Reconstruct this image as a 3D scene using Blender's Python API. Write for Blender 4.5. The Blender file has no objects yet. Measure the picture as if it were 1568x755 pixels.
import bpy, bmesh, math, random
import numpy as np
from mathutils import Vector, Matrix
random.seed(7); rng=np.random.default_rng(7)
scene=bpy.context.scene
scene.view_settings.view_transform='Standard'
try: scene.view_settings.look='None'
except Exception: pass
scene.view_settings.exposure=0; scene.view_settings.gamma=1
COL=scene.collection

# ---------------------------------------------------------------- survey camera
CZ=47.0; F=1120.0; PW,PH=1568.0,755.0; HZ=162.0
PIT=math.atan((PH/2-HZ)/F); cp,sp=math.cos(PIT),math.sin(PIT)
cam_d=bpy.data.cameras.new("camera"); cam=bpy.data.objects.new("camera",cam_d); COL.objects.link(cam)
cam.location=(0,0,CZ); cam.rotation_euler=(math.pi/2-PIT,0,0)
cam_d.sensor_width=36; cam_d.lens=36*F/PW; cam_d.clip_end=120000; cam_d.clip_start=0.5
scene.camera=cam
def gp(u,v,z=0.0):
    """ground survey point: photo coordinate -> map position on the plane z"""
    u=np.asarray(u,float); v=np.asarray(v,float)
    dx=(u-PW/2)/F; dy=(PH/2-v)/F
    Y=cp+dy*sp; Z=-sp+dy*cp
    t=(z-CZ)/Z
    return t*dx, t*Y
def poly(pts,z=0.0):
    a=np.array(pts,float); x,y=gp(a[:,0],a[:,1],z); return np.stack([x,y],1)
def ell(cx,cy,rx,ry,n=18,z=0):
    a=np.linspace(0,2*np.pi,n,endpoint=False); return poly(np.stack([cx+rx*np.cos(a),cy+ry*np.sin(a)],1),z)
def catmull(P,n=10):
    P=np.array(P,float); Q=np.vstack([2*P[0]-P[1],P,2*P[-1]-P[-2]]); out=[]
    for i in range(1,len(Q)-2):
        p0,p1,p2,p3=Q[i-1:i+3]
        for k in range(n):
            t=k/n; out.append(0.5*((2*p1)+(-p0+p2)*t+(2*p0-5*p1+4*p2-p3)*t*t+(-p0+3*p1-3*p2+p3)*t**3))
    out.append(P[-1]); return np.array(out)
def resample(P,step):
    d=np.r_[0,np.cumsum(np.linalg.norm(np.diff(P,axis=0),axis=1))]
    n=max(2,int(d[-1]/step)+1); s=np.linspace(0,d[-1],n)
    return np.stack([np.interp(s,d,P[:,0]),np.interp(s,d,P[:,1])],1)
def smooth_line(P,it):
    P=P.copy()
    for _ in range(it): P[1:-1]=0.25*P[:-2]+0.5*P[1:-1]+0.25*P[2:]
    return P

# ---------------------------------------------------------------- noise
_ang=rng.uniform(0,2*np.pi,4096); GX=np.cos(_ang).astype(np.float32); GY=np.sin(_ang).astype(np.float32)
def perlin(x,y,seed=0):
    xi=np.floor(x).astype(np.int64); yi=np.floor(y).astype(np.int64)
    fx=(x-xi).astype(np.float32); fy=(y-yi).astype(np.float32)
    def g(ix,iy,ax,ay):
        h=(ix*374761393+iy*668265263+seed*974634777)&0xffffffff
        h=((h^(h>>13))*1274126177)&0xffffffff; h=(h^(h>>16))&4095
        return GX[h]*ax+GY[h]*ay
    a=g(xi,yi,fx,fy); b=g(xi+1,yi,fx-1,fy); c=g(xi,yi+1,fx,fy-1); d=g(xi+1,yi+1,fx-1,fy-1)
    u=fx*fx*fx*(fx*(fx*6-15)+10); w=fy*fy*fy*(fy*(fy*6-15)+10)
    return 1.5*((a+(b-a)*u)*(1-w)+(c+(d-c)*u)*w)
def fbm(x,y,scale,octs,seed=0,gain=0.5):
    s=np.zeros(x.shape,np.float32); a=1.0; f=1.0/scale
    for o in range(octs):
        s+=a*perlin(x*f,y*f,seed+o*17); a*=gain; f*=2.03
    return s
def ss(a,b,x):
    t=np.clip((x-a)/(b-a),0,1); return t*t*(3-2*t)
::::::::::
_Description of the task_.
Return only the lines spanning from the first line of the material through the line with "COL=scene.collection", copied exactly, both ends kept.

_Task solution_.
Reconstruct this image as a 3D scene using Blender's Python API. Write for Blender 4.5. The Blender file has no objects yet. Measure the picture as if it were 1568x755 pixels.
import bpy, bmesh, math, random
import numpy as np
from mathutils import Vector, Matrix
random.seed(7); rng=np.random.default_rng(7)
scene=bpy.context.scene
scene.view_settings.view_transform='Standard'
try: scene.view_settings.look='None'
except Exception: pass
scene.view_settings.exposure=0; scene.view_settings.gamma=1
COL=scene.collection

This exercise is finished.